TASK DIRECTIONS: Skipping all pictures, set down the lines of the listing from the first through the one with "col = scene.collection".

★ ★ ★

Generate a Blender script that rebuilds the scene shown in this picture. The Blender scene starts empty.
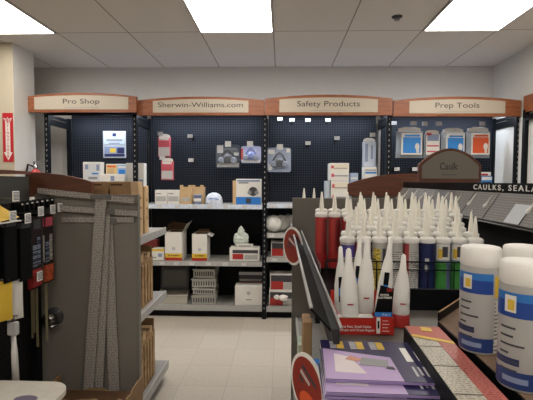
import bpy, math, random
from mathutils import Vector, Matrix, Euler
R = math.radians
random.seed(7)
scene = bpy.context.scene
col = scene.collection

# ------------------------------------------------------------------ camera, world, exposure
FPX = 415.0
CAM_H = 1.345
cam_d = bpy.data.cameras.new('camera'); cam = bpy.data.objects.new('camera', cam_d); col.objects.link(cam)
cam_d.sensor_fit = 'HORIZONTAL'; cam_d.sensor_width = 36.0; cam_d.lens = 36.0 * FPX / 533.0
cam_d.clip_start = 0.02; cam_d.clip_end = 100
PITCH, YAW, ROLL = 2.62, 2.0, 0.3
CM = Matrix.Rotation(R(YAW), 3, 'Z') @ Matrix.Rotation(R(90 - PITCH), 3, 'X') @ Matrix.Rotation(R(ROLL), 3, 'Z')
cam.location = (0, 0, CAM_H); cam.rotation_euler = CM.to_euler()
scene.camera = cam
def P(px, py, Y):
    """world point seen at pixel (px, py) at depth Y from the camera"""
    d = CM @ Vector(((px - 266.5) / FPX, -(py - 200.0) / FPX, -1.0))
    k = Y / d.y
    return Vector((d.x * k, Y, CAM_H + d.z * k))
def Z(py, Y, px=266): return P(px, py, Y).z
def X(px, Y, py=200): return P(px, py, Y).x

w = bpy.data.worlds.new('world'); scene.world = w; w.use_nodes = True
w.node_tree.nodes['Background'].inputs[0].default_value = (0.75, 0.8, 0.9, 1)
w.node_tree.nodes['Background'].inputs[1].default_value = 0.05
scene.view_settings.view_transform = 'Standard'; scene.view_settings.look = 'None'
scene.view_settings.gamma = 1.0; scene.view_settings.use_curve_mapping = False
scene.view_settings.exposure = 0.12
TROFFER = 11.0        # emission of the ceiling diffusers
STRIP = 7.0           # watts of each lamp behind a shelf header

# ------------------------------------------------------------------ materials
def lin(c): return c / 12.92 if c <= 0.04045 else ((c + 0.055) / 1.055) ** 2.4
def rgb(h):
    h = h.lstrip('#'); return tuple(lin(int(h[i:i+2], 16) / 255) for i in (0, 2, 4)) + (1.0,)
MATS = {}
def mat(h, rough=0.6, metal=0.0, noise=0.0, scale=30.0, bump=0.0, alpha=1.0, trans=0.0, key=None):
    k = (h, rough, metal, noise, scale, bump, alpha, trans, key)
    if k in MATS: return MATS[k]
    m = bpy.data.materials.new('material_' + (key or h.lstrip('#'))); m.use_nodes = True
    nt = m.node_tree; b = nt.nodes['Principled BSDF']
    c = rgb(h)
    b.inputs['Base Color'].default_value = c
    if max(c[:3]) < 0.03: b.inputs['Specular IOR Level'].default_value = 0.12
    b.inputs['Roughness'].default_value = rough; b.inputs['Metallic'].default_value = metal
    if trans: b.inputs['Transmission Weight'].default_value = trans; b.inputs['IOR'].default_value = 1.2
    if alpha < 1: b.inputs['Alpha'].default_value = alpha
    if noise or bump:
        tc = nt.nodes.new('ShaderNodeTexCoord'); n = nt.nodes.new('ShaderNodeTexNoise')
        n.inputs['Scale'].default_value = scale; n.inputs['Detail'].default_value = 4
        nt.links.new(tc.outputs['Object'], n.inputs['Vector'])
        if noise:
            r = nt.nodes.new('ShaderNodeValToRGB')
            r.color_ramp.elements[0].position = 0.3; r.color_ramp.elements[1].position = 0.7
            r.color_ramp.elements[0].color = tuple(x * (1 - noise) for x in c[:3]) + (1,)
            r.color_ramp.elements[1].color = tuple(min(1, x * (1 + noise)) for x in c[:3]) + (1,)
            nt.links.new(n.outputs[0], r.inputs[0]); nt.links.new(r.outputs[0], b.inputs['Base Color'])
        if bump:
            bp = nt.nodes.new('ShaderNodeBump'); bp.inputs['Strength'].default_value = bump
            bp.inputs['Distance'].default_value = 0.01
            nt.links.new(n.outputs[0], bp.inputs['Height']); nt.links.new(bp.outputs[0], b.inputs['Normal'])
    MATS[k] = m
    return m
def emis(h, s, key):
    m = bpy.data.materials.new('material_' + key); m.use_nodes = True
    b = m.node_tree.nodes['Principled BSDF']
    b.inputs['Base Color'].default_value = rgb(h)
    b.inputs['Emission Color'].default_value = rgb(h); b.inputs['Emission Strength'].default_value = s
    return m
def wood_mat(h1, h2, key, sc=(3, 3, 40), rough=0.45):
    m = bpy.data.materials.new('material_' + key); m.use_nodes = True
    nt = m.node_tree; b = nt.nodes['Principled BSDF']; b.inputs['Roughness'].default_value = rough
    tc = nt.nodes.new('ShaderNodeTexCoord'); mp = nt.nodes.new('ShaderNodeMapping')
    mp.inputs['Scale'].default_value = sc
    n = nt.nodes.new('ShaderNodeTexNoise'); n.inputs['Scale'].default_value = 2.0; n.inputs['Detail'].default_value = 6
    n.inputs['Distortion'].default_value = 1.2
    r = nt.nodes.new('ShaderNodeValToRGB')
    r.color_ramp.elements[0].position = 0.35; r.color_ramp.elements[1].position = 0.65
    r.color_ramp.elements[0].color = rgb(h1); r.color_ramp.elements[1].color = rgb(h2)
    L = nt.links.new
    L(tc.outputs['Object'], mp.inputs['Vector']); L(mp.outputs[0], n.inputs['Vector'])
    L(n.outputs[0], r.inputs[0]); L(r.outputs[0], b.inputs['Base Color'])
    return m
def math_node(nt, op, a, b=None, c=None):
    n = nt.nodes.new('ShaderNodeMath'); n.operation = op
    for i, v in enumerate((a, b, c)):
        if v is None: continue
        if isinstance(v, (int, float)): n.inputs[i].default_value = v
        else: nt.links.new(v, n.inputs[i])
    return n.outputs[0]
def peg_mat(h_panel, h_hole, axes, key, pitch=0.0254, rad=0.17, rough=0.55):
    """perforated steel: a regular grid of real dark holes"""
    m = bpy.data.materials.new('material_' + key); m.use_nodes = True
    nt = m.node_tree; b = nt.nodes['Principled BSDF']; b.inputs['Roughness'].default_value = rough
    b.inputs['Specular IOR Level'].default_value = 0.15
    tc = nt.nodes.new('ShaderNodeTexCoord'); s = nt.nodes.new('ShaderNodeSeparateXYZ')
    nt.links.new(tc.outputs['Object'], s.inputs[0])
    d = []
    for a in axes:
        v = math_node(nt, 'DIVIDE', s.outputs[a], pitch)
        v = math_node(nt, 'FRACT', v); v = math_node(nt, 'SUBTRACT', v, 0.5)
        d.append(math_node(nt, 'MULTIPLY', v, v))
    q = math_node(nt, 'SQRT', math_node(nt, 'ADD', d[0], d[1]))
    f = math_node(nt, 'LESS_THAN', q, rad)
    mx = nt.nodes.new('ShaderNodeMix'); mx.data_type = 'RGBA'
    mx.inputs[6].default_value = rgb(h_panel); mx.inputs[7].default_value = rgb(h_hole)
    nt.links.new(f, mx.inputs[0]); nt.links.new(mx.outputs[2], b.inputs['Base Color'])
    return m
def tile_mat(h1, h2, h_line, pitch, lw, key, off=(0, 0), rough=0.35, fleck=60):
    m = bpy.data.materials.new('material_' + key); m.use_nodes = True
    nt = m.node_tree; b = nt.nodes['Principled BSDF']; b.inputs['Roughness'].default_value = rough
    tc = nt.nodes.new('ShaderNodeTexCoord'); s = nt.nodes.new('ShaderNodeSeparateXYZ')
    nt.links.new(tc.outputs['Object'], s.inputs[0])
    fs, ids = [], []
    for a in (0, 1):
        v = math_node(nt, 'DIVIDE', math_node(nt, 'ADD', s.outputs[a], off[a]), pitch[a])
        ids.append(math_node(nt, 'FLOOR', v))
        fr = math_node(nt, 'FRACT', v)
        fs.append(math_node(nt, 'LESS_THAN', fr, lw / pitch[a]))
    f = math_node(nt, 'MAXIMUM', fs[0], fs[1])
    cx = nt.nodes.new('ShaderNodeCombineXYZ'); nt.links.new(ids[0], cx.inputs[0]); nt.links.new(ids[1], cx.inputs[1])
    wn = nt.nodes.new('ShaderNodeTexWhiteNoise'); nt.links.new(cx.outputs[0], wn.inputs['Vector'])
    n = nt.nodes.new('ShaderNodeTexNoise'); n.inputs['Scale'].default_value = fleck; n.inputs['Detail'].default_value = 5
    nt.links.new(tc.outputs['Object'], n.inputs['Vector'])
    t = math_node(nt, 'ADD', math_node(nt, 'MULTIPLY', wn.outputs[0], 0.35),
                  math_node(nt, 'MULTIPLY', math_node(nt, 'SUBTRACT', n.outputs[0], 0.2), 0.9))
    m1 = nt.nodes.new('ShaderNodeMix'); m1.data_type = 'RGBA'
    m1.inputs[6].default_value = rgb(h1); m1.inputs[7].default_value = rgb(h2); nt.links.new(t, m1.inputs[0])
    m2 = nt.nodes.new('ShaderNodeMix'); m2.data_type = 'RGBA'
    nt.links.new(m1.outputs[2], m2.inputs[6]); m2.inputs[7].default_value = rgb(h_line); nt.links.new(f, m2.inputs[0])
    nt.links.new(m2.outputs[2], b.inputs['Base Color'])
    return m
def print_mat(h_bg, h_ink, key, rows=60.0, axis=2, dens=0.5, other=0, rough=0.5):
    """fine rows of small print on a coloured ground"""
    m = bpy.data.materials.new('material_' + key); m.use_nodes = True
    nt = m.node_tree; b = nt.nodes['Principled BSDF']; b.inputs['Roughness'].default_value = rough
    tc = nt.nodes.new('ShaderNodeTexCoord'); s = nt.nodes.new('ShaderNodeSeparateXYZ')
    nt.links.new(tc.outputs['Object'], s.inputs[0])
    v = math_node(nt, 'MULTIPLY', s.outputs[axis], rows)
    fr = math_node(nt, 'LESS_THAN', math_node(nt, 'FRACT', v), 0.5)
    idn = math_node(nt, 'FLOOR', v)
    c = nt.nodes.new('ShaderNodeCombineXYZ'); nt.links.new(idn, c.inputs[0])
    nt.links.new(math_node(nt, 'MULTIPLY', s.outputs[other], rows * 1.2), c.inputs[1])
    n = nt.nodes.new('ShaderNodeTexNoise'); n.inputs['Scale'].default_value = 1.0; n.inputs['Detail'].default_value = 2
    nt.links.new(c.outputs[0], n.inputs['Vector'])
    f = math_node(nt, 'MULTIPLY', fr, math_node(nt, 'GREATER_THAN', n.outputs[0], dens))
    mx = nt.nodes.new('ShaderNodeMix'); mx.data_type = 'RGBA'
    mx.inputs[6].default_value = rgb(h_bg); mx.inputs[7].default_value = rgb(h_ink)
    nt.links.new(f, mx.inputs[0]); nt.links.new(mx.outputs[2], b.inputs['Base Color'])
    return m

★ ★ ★

EXPECTED OUTPUT:
Generate a Blender script that rebuilds the scene shown in this picture. The Blender scene starts empty.
import bpy, math, random
from mathutils import Vector, Matrix, Euler
R = math.radians
random.seed(7)
scene = bpy.context.scene
col = scene.collection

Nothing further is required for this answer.